La data dell’8 dicembre rischia davvero di passare alla storia. Alle ore 22 è iniziata la manifestazione indetta da comuni cittadini e che coinvolge i CRA (Comitati Riuniti Agricoli), i Forconi (autori di un’importante protesta nel gennaio dell’anno scorso), i Cobas-latte, i Cos.pa, A.I. Tras., Azione Rurale Veneto, LIFE (Liberi Imprenditori Federalisti Europei) e numerosissimi altri gruppi nati spontaneamente su internet e collegati tra loro attraverso i social media più diffusi.
Ma cosa chiedono in sostanza? Le dimissioni del governo, il ritorno alle elezioni, il ritorno alla sovranità monetaria. Ormai l’hanno capito tutti, in un modo o nell’altro, che la questione della sovranità monetaria è all’origine della crisi economica; tanto più l’ha capito chi ha vissuto i danni rovinosi di questa crisi sulla propria pelle: ex imprenditori falliti, o che hanno chiuso la loro impresa, disoccupati da una vita, nuovi disoccupati, gente senza una prospettiva di lavoro ma che non ha perso la speranza, finora. Perché chi ha perso la speranza è letteralmente chi ha trovato la disperazione, cioè si è tolto la vita.

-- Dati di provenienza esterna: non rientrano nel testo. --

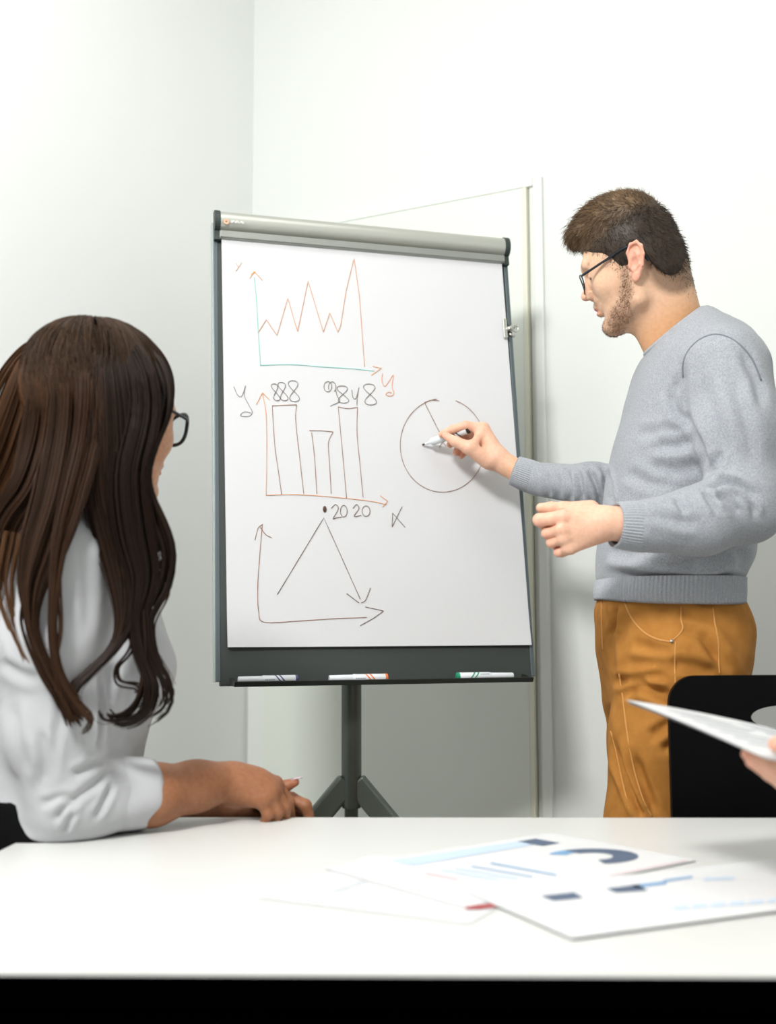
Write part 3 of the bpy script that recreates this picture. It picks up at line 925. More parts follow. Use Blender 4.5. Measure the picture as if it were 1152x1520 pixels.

Già nel gennaio del 2012 la protesta, iniziata da un movimento poi detto “Forconi”, aveva progressivamente infiammato la Sicilia, con una copertura mediatica che dapprima si era distinta per il silenzio e l’oscuramento, poi aveva dovuto prendere atto di una situazione imbarazzante: non solo si doveva dar conto di una manifestazione che ormai durava da diversi giorni portando all’esaurimento di beni essenziali (distributori di carburante rimasti a secco e diversi altri problemi), ma si era visto il sostanziale appoggio della gran parte della popolazione e delle forze dell’ordine, le quali del resto non avevano avuto occasioni o motivazioni per intervenire. Anzi, probabilmente molti di loro, da liberi cittadini, desideravano stare dall’altra parte.
L’obiettivo sembra esagerato, ma corrisponde alla situazione grottesca di istituzioni che continuano a sbagliare tutte le previsioni (il ritornello “la ripresa ci sarà il prossimo anno” è ormai diventata una barzelletta) e che continuano a propinare ricette economiche sbagliate, accapigliarsi su faccende irrilevanti, strangolare l’economia reale con la propria inefficienza e con una austerità che, come ormai sanno pure i sassi, non risolve il problema del debito ma deprime il Pil, facendo esplodere il rapporto tra debito e Pil.
Tutto questo sta facendo esplodere il rapporto tra cittadini e istituzioni, in particolare tra cittadini e politica (o forse dovremmo dire implodere: l’implosione avviene quando si verifica un riempimento improvviso di un vuoto, come quello lasciato dalla politica). E negli ultimi giorni si sta verificando un singolare cortocircuito, cioè il rincorrersi di notizie contraddittorie relative alla partecipazione alla manifestazione di alcune sigle dei trasportatori, che hanno raggiunto alcuni accordi con il governo e quindi si sono ritirate dallo sciopero. Ma queste sigle non rappresentano la grande massa di quelli che hanno intenzione di manifestare.
Se ne sono accorti pure al governo, tanto che sono iniziate le dichiarazioni del tipo “non hanno motivo di manifestare, abbiamo accolto le loro richieste” oppure “non esiteremo ad applicare le sanzioni”. Tentano di mescolare le carte, di gettare fumo negli occhi, senza capire che i soliti giochini da dilettanti della politica ormai sono stati smascherati e non fanno più presa.
Fanno orecchie da mercante, come se i cittadini che protestano non avessero richiesto le dimissioni del governo e il ritorno alla sovranità monetaria. Una sovranità che ormai è l’ultima spiaggia per poter sostenere la crescita, una condizione necessaria, anche se non sufficiente, perché ci vorranno altri passi, come una strategia industriale.
Una stagione nuova si affaccia all’orizzonte, un popolo si sta scuotendo. E quando succede questo, c’è da sperare per il meglio.